Segundo Lipovetsky e Serroy globalização se caracteriza por três coisas: circulação de pessoas, bens e modelos; negação do nacionalismo e; desterritorialização. O conflito diplomático com a Rússia já interrompeu a circulação de mercadorias. As vagas de refugiados sírios estão sendo rejeitadas e/ou violentamente interrompidas. O renascimento do nacionalismo e do territorialismo excludentes rapidamente destruirão a circulação de pessoas e modelos em diversos países europeus. Em algum momento os conflitos entre os membros da UE por causa deste nacionalismo se tornarão insuportáveis e o sonho de integração européia e de globalização pacífica irão explodir como se fossem bolhas de sabão.

E nós, brasileiros? Em razão do isolamento geográfico, o Brasil está condenado a ser uma potência sul-americana integrada economicamente aos seus vizinhos e com alguma projeção econômica no litoral africano. A China já é o maior parceiro comercial do Brasil e nada indica que aquele país deixará de ocupar esta posição num futuro próximo. A Rússia pode vir a ser uma grande parceira econômica, mas isto dependerá do nosso país aproveitar as oportunidades abertas pela estupidez norte-americana e européia. Os conflitos no Oriente Médio não interessam ao Brasil e, em geral, os brasileiros não rejeitam imigrantes com a mesma xenofobia que europeus e norte-americanos.

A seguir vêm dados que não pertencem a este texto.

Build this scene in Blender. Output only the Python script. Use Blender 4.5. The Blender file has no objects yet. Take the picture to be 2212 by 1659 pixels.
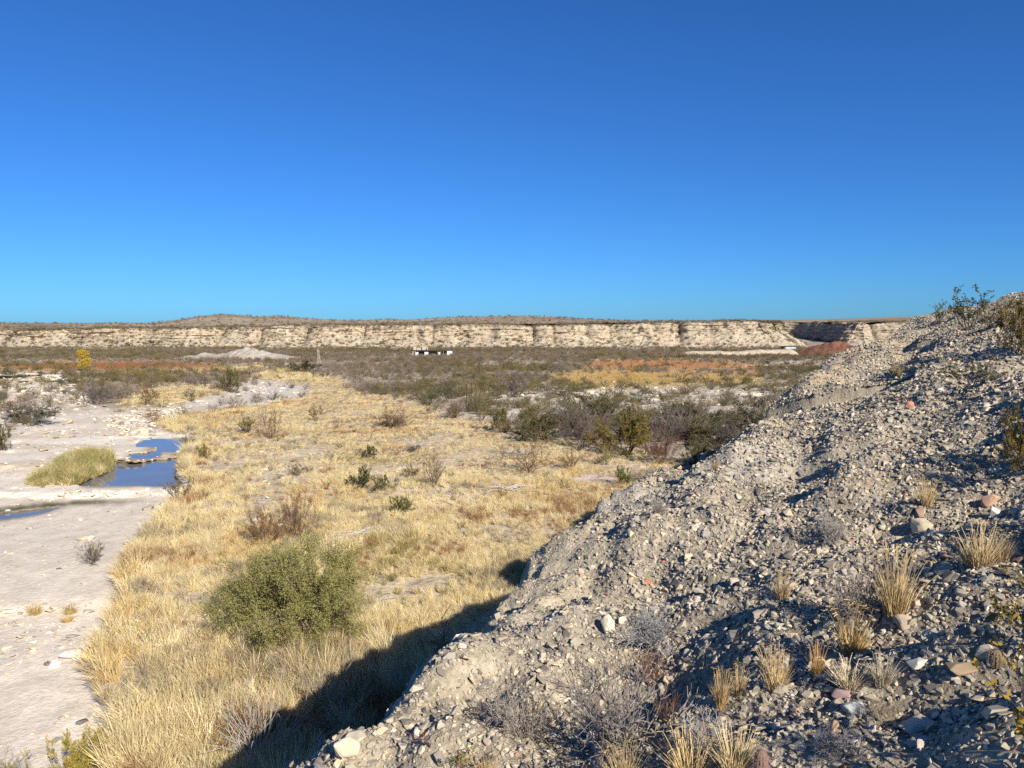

A primeira globalização ocorreu quando os portugueses, empregando métodos árabes e mão de obra africana, produziam açúcar no Brasil para abastecer a Europa. Este fenômeno duradouro foi totalmente interrompido com as guerras napoleônicas. A segunda globalização, protagonizada pelos EUA e pela UE desde os anos 1990, está deixando de existir com o retorno da história após seu suposto fim. Uma terceira globalização pode estar começando. As oportunidades para o Brasil são imensas, especialmente se não entregarmos o Pré-Sal e a Petrobras aos gringos e se preservarmos a paz no Atlântico Sul.